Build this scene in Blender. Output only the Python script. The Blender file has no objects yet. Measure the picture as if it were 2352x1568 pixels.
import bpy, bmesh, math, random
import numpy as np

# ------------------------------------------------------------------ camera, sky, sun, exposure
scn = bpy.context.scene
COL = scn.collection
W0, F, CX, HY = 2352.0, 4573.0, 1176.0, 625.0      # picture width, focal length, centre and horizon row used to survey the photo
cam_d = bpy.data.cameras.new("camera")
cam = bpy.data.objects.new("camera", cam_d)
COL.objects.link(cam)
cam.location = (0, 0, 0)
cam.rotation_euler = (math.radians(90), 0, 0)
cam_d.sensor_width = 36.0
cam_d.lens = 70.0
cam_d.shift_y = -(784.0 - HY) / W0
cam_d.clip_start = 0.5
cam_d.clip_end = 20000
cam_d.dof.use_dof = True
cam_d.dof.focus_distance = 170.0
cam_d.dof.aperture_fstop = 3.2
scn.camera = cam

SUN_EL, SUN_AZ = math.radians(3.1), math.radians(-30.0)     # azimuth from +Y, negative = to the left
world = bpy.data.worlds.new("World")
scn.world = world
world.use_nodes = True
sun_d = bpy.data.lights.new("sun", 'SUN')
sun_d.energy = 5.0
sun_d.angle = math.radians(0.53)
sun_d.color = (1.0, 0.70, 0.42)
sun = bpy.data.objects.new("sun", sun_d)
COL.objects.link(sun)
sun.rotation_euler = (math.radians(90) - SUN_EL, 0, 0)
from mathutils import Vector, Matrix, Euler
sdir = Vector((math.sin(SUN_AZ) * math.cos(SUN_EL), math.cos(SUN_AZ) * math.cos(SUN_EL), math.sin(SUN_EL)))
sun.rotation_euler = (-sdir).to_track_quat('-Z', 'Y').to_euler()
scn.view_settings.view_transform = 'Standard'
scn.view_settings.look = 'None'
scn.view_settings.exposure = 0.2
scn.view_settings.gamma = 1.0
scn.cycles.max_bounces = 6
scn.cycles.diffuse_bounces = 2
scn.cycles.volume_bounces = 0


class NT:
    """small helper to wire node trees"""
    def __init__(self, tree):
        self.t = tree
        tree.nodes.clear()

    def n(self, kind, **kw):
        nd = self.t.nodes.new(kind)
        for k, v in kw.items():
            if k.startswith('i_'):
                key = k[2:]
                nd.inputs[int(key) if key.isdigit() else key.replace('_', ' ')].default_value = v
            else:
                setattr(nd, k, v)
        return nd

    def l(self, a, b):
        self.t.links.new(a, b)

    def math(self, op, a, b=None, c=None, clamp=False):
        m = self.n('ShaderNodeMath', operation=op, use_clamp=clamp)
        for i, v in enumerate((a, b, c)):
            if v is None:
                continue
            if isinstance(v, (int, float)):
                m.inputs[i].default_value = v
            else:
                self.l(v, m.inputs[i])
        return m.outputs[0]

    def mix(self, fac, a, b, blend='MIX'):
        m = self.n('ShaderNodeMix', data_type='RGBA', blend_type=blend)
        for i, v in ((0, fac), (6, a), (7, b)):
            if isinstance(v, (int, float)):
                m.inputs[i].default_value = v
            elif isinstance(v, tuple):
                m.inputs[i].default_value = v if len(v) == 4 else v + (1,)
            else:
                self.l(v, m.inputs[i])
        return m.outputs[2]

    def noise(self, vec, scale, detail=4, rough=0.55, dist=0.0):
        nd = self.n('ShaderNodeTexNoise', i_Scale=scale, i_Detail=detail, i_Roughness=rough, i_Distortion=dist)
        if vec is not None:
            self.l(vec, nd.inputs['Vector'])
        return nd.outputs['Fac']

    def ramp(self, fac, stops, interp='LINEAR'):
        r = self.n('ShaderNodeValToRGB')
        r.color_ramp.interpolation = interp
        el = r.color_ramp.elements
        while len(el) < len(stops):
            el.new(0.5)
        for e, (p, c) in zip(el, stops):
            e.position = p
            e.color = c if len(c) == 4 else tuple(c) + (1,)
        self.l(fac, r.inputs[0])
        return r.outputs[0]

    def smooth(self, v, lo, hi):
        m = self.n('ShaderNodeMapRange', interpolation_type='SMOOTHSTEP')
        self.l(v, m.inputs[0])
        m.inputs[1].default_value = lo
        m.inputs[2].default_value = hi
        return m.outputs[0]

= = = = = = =

SHORT TASK:
Exactly as written, please reproduce the lines from the first line of the data to the line containing "import numpy as np", inclusive, and nothing else.

RESULT BELOW:
Build this scene in Blender. Output only the Python script. The Blender file has no objects yet. Measure the picture as if it were 2352x1568 pixels.
import bpy, bmesh, math, random
import numpy as np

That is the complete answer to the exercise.